- [Problem requirements]:
From the first line of the listing below, retype each line up to and including the one with "COL = scene.collection"; pictures stay out.
** BEGIN **
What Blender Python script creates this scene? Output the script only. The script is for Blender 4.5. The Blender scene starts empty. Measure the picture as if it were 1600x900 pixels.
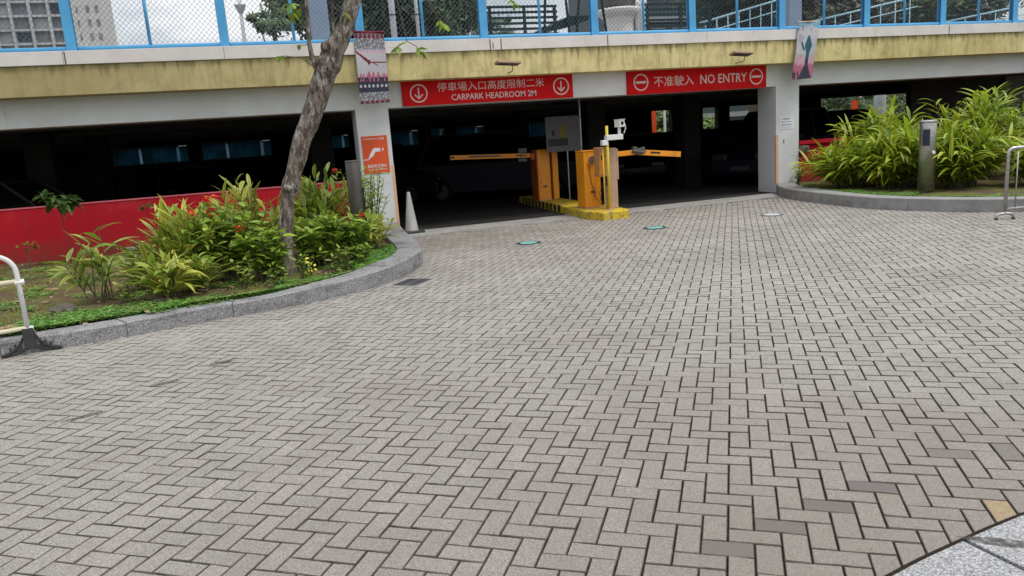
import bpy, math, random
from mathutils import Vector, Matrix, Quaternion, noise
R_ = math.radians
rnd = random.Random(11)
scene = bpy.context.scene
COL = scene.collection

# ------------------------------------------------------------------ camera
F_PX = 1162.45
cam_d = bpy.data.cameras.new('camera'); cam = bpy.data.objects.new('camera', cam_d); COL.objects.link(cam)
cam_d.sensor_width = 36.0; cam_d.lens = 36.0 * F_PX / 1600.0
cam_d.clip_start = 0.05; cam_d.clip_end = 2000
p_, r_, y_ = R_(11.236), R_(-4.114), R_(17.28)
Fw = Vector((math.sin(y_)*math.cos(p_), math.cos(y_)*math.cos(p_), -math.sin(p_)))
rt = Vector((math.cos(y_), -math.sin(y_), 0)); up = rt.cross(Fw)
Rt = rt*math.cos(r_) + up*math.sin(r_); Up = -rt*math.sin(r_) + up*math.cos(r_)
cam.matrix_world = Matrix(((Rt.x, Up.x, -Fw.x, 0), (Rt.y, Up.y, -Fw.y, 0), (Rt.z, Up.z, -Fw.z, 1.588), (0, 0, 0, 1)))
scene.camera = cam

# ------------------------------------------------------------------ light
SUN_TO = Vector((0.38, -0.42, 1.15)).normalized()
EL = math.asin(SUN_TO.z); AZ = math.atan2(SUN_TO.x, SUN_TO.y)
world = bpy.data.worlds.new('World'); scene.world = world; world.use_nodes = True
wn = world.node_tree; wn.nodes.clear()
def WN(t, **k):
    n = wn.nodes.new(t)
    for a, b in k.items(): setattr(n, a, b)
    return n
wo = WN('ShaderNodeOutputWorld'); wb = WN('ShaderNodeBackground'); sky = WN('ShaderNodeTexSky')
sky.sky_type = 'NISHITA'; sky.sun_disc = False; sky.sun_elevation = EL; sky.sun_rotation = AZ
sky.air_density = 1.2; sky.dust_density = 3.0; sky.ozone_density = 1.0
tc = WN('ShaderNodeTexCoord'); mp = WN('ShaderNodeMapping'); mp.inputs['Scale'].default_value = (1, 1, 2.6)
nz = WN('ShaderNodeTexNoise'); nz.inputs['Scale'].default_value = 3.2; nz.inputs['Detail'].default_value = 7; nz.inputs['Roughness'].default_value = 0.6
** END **
- [Problem solution]:
What Blender Python script creates this scene? Output the script only. The script is for Blender 4.5. The Blender scene starts empty. Measure the picture as if it were 1600x900 pixels.
import bpy, math, random
from mathutils import Vector, Matrix, Quaternion, noise
R_ = math.radians
rnd = random.Random(11)
scene = bpy.context.scene
COL = scene.collection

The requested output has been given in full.